WHAT THE TASK ASKS>
Copy exactly the lines from the start of the data below through the one that carries "return U, W, best", and only those.

GIVEN MATERIAL>
----------

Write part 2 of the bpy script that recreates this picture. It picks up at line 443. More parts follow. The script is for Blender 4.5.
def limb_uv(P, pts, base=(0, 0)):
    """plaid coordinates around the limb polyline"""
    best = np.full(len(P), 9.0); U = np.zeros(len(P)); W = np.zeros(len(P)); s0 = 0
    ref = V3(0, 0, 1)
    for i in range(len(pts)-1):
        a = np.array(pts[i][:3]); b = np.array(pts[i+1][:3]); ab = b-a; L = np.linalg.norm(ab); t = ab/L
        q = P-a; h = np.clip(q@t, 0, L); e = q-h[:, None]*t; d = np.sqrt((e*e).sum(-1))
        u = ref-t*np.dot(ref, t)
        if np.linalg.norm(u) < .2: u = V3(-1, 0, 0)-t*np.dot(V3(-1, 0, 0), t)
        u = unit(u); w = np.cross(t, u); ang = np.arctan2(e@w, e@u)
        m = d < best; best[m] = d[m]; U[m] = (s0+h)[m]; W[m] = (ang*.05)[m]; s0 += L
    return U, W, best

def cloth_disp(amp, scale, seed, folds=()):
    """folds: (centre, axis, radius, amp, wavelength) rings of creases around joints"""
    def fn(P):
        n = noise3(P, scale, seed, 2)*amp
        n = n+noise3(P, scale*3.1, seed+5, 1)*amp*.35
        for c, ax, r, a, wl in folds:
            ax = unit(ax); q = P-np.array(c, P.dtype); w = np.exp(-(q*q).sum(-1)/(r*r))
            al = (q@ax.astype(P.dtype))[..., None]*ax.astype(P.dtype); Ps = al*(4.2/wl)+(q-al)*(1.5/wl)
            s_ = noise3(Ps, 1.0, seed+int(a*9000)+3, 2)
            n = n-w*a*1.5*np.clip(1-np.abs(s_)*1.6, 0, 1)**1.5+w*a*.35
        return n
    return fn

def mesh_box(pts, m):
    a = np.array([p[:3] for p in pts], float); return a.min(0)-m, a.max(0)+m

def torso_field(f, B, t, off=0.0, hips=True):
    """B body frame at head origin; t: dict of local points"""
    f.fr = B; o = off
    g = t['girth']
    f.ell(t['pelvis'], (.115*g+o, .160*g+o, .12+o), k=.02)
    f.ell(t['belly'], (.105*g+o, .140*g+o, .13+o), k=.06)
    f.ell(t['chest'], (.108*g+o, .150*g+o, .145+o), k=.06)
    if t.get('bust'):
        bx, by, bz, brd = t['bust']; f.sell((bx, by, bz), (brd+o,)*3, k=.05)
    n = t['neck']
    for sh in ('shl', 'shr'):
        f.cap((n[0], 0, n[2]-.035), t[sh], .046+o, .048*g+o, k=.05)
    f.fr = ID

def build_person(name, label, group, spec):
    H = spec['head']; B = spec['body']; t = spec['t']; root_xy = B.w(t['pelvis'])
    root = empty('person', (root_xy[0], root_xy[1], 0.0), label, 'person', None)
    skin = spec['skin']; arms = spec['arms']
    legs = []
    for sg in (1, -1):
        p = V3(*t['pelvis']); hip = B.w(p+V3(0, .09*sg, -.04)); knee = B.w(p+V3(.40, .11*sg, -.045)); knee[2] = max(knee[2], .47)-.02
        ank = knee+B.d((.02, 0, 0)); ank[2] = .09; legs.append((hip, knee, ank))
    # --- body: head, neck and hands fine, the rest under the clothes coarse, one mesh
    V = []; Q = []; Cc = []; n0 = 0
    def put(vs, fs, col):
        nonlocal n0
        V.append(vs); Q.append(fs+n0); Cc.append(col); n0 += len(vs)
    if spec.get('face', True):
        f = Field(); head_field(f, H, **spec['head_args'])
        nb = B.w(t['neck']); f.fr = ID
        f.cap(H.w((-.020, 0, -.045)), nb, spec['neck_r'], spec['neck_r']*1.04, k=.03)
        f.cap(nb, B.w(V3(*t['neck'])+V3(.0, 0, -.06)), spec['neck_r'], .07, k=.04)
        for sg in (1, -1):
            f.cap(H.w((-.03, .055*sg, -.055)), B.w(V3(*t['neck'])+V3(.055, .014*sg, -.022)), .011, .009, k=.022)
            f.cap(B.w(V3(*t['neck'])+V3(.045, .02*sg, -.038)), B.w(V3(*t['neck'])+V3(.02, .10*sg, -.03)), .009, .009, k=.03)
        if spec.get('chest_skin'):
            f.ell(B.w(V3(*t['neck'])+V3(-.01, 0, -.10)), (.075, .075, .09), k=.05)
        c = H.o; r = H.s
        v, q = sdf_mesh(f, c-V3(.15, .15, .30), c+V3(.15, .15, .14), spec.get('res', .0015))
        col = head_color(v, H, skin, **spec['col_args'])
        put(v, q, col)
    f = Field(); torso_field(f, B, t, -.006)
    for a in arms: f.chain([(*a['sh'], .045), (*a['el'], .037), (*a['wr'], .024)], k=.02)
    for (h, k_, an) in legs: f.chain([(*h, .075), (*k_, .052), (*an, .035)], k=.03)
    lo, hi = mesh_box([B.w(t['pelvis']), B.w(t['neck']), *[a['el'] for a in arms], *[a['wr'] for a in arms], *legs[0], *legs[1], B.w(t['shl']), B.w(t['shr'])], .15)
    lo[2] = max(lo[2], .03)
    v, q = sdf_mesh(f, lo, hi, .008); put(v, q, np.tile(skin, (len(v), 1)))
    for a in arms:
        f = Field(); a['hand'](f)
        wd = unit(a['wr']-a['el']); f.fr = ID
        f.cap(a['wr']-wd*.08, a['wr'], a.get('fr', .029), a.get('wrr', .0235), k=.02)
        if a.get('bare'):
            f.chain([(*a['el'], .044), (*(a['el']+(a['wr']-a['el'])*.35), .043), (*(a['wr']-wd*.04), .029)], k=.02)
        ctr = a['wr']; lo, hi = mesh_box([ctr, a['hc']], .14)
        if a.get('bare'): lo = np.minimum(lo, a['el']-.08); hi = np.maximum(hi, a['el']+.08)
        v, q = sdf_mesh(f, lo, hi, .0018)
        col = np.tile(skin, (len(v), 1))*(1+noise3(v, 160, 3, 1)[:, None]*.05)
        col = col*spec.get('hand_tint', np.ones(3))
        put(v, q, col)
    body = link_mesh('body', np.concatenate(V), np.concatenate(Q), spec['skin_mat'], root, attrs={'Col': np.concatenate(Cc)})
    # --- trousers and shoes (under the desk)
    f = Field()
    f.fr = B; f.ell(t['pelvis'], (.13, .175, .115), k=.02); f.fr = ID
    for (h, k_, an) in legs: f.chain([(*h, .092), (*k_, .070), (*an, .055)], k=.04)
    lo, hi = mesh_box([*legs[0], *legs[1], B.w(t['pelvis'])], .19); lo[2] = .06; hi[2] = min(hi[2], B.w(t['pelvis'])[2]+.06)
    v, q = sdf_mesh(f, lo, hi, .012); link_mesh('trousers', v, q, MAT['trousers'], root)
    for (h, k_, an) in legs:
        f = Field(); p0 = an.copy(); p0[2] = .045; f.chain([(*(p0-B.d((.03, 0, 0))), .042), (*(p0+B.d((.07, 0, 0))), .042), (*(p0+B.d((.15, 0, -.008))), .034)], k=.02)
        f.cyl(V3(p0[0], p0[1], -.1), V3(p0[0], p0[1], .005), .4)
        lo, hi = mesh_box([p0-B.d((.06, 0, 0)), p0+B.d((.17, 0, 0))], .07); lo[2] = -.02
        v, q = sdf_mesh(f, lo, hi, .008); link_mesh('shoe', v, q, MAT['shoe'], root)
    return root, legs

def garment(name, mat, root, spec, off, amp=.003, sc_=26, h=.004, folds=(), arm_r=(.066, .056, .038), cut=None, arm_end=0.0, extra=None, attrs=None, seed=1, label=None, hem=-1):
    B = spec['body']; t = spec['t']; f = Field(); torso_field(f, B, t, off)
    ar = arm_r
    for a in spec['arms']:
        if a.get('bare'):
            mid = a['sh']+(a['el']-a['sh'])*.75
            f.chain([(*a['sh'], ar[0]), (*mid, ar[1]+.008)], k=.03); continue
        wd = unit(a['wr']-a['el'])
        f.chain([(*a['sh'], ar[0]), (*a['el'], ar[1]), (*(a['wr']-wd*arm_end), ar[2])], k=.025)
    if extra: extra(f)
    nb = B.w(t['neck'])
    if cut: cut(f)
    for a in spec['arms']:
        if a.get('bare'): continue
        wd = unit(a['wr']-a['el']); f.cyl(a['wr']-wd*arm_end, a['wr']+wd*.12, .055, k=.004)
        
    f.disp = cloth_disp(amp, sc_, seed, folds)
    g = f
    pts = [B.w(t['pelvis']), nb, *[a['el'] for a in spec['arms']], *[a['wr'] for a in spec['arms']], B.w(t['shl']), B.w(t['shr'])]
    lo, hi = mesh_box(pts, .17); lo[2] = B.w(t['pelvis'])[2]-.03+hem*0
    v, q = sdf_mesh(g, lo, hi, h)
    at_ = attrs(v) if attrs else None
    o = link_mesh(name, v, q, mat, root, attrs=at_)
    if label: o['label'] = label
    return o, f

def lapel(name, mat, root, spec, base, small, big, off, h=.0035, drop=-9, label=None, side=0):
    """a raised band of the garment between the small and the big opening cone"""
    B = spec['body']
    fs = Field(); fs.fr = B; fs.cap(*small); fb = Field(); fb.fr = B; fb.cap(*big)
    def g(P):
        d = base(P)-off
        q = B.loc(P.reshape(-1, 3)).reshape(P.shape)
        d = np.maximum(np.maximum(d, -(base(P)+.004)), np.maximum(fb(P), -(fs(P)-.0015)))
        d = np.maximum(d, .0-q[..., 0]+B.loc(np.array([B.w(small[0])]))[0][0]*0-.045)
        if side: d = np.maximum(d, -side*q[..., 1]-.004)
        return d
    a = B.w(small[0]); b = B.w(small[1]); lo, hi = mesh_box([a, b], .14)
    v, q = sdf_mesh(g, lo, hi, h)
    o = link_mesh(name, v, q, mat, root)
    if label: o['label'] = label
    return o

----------

EXERCISE RESPONSE>
Write part 2 of the bpy script that recreates this picture. It picks up at line 443. More parts follow. The script is for Blender 4.5.
def limb_uv(P, pts, base=(0, 0)):
    """plaid coordinates around the limb polyline"""
    best = np.full(len(P), 9.0); U = np.zeros(len(P)); W = np.zeros(len(P)); s0 = 0
    ref = V3(0, 0, 1)
    for i in range(len(pts)-1):
        a = np.array(pts[i][:3]); b = np.array(pts[i+1][:3]); ab = b-a; L = np.linalg.norm(ab); t = ab/L
        q = P-a; h = np.clip(q@t, 0, L); e = q-h[:, None]*t; d = np.sqrt((e*e).sum(-1))
        u = ref-t*np.dot(ref, t)
        if np.linalg.norm(u) < .2: u = V3(-1, 0, 0)-t*np.dot(V3(-1, 0, 0), t)
        u = unit(u); w = np.cross(t, u); ang = np.arctan2(e@w, e@u)
        m = d < best; best[m] = d[m]; U[m] = (s0+h)[m]; W[m] = (ang*.05)[m]; s0 += L
    return U, W, best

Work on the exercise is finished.